Question

Consider a pure-rolling race where two objects A and B are simultaneously released from the top of an inclined plane and roll down to a finish line. For each group below, answer which object will win the race or it will be a tie (A or B or Tie).
1.A: 100g solid cylinder with R = 10cm vs B: 200g solid cylinder with R = 10cm.
2. A: 100g solid cylinder with R = 10cm vs B: 100g solid cylinder with R = 20cm.
3. A: 100g solid cylinder with R = 10cm vs B: 100g hollow cylinder with R = 10cm.
4. A: 100g solid cylinder with R = 10cm vs B: 100g solid sphere with R = 10cm.

Answer 1

Explanation:

Given that,

(1). Mass of solid cylinder A= 100 g

Radius = 10 cm

Mass of solid cylinder B= 200 g

Radius = 10 cm

(2). Mass of solid cylinder A= 100 g

Radius = 10 cm

Mass of solid cylinder B= 100 g

Radius = 20 cm

We need to calculate the moment of inertia of solid cylinder A and B

Using formula of moment of inertia

$I=\dfrac{1}{2}mR^2$

But we know that,

For pure rolling rotation,

An object under the influence of gravity does not depend on the object's mass and its size.

Therefore, Both solid cylinders reach on same time.

(3).

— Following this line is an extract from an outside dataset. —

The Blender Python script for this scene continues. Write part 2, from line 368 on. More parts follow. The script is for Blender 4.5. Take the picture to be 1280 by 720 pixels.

Mass of solid cylinder A= 100 g

Radius = 10 cm

Mass of hollow cylinder B= 100 g

Radius = 10 cm

We need to calculate the moment of inertia of solid cylinder A

Using formula of moment of inertia

$I=\dfrac{1}{2}mR^2$

$I_{A}=\dfrac{1}{2}\times100\times10^{-3}\times(10\times10^{-2})^2$

$I_{A}=0.0005\ kg-m^2$

We need to calculate the moment of inertia of hollow cylinder B

Using formula of moment of inertia

$I=mR^2$

$I_{B}=100\times10^{-3}\times(10\times10^{-2})^2$

$I_{B}=0.001\ kg-m^2$

Here, The moment of inertia of A is less for hollow cylinder.

Therefore, Solid cylinder will reach first.

(4). Mass of solid cylinder A= 100 g

Radius = 10 cm

Mass of solid sphere B= 100 g

Radius = 10 cm

We need to calculate the moment of inertia of solid cylinder A

Using formula of moment of inertia

$I=\dfrac{1}{2}mR^2$

$I_{A}=\dfrac{1}{2}\times100\times10^{-3}\times(10\times10^{-2})^2$

$I_{A}=0.0005\ kg-m^2$

We need to calculate the moment of inertia of solid sphere B

Using formula of moment of inertia

$I=\dfrac{2}{5}mR^2$

$I_{B}=\dfrac{2}{5}\times100\times10^{-3}\times(10\times10^{-2})^2$

$I_{B}=0.0004\ kg-m^2$

Here, The moment of inertia of A is more for solid sphere.

Therefore, Solid sphere will reach first

Hence, This is the required solution.